Project 6: The B-Rep Topology Engine
Build a boundary representation (B-Rep) core that tracks faces, edges, and shells.
Project Overview
| Attribute | Value |
|---|---|
| Difficulty | Level 3: Advanced |
| Time Estimate | 2-3 weeks |
| Main Language | C++ |
| Alternative Languages | Rust, C, Python |
| Knowledge Area | Solid modeling topology |
| Tools | Mesh viewer, validation scripts |
| Main Book | “Geometric Modeling” by Michael E. Mortenson |
What you’ll build: A B-Rep data model that represents solids as collections of faces, edges, and vertices with topological relationships.
Why it teaches computational geometry: B-Rep is the dominant CAD representation for solids. You must understand it to build real modeling operations.
Core challenges you’ll face:
- Managing face-edge-vertex connectivity
- Enforcing topological consistency
- Representing shells and holes
Real World Outcome
You will model simple solids (like boxes and cylinders) and export their topology for inspection.
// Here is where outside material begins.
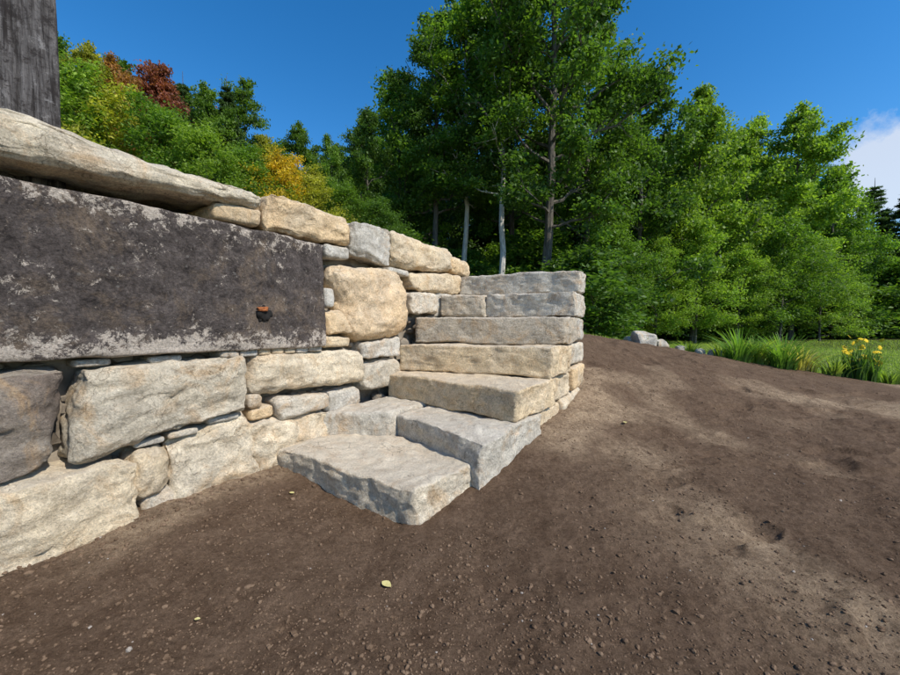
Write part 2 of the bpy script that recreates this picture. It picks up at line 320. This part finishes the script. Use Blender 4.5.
wstone('chink_g',[(3.42,2.08),(3.78,2.06),(3.78,1.98),(3.42,2.02)],GREY,36,.0,r=.03,nc=12)
xx=1.46
i=0
while xx<2.42:
    w_=random.uniform(.10,.22); wstone('sliver_%d'%i,[(xx,1.17),(xx+w_,1.17),(xx+w_,1.11),(xx,1.115)],random.choice([GREY,LG,TAN]),50+i,.03,-.2,r=.02,nc=8,amp=.7); xx+=w_+.01; i+=1
for i,(a,b_,z0,z1) in enumerate([(.62,.80,1.12,1.165),(1.0,1.2,1.115,1.16),(1.1,1.3,.55,.60),(.9,1.08,.54,.585),(1.36,1.6,.60,.65)]):
    wstone('sliver_b%d'%i,[(a,z1),(b_,z1),(b_,z0),(a,z0)],random.choice([GREY,LG]),80+i,.0,-.2,r=.02,nc=8,amp=.6)
n=700; s_=R.uniform(-3.6,5.3,n); z_=R.uniform(.0,2.16,n)
P=np.array([W(a,-.17+R.uniform(-.03,.03),b_) for a,b_ in zip(s_,z_)])
t=NT('rubble'); co=t.n('TexCoord').outputs['Object']; t.pr(t.mix(t.ramp(t.noise(co,5,5),.35,.65),(.12,.095,.07),(.32,.27,.21)),.95,t.bump(t.noise(co,60,5),.6,.01)); M_rub=t.m
rocks('rubble_hearting',P[:,0],P[:,1],R.uniform(.04,.10,n),M_rub,sink=0,parent=WALL,zz=P[:,2])
c8=[[[W(-3.8,-.5,-.3),W(-3.8,-.5,2.26)],[W(-3.8,-.2,-.3),W(-3.8,-.2,2.26)]],[[W(5.4,-.5,-.3),W(5.4,-.5,2.2)],[W(5.4,-.2,-.3),W(5.4,-.2,2.2)]]]
hexstone('hearting_core',c8,WALL,(.12,.1,.08),99,mat=M_rub,r=.02,amp=.5,nc=30,cuts=0)
def lump(name,s,p,z,ds,dp,dz,mat,seed,par):
    V,F=cube_t(8); Q=V/np.linalg.norm(V,axis=1,keepdims=True); Q=Q*(1+.5*vn(Q*1.7+seed,seed)+.2*vn(Q*4+seed,seed))[:,None]
    s2=s+Q[:,0]*ds; p2=p+Q[:,1]*dp; z2=z+Q[:,2]*dz
    O=np.stack([U[0]*s2+N[0]*(p2-D),U[1]*s2+N[1]*(p2-D),z2],-1); return mesh_obj(name,O,F,[mat],parent=par)
lump('drill_hole',1.79,.070,1.475,.065,.020,.070,M_black,3,WALL)
lump('iron_pin',1.765,.09,1.51,.045,.025,.018,M_rust,5,WALL)
# ---- stairs
STAIR=empty('stone_staircase')
def slab(name,FL,FR,BR,BL,z0,z1,color,seed,tilt=0,**kw):
    c8=[[[W(*BL,z0),W(*BL,z1)],[W(*FL,z0),W(*FL,z1)]],[[W(*BR,z0),W(*BR,z1-tilt)],[W(*FR,z0),W(*FR,z1-tilt)]]]
    kw.setdefault('r',.022); kw.setdefault('nc',34); kw.setdefault('amp',.7); kw.setdefault('cutd',.06)
    return hexstone(name,c8,STAIR,color,seed,**kw)
ST=(.72,.62,.48); SG=(.62,.57,.49); STN=(.74,.58,.38)
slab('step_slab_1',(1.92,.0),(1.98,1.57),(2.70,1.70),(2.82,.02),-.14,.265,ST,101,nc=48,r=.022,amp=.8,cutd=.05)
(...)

The structure will be consistent and navigable.
Example Output:
$ ./brep_validate cube.brep
Faces: 6
Edges: 12
Vertices: 8
Shells: 1
Validation: OK
Verification steps:
- Traverse around a face and around a vertex
- Confirm each edge has two adjacent faces (for closed solids)
The Core Question You’re Answering
“How do CAD systems represent solids so that operations like booleans and fillets are possible?”
B-Rep turns geometry into a topological object you can operate on.
Concepts You Must Understand First
Stop and research these before coding:
- Boundary representation
- Why is a solid represented by its boundary?
- Book Reference: “Geometric Modeling” by Michael E. Mortenson, Ch. 10
- Euler operators
- How do you maintain topological validity?
- Book Reference: “Geometric Modeling” by Michael E. Mortenson, Ch. 12
- Manifold topology
- What makes a solid watertight and valid?
- Book Reference: “Geometric Modeling” by Michael E. Mortenson, Ch. 10
Questions to Guide Your Design
- Data relationships
- How will you reference faces, edges, and vertices?
- How will you handle boundary loops and holes?
- Validation rules
- What invariants must always hold for a valid solid?
- How will you detect broken topology?
Thinking Exercise
Euler Characteristic
For a cube, compute V - E + F. How does this relate to a valid closed surface?
Questions while working:
- How does adding a hole change the characteristic?
- Why do CAD kernels track Euler validity?
The Interview Questions They’ll Ask
Prepare to answer these:
- “What is B-Rep and why is it used?”
- “How do Euler operators maintain validity?”
- “What is a shell in B-Rep?”
- “How do you detect non-manifold edges?”
- “How does B-Rep differ from mesh representation?”
Hints in Layers
Hint 1: Starting Point Implement a minimal face-edge-vertex connectivity model.
Hint 2: Next Level Add loops to represent face boundaries and holes.
Hint 3: Technical Details Implement validation checks after every modification.
Hint 4: Tools/Debugging Export topology to a simple text format for inspection.
Books That Will Help
| Topic | Book | Chapter |
|---|---|---|
| B-Rep fundamentals | “Geometric Modeling” by Michael E. Mortenson | Ch. 10 |
| Euler operators | “Geometric Modeling” by Michael E. Mortenson | Ch. 12 |
| Solid validity | “Geometric Tools for Computer Graphics” by Schneider & Eberly | Ch. 11 |
Implementation Hints
- Start with a single solid (cube) built from primitives.
- Keep topology independent of geometry for clarity.
- Validate after each operation to catch errors early.
Learning Milestones
- First milestone: You can represent a simple closed solid.
- Second milestone: You can validate topology invariants.
- Final milestone: You can explain why B-Rep enables CAD operations.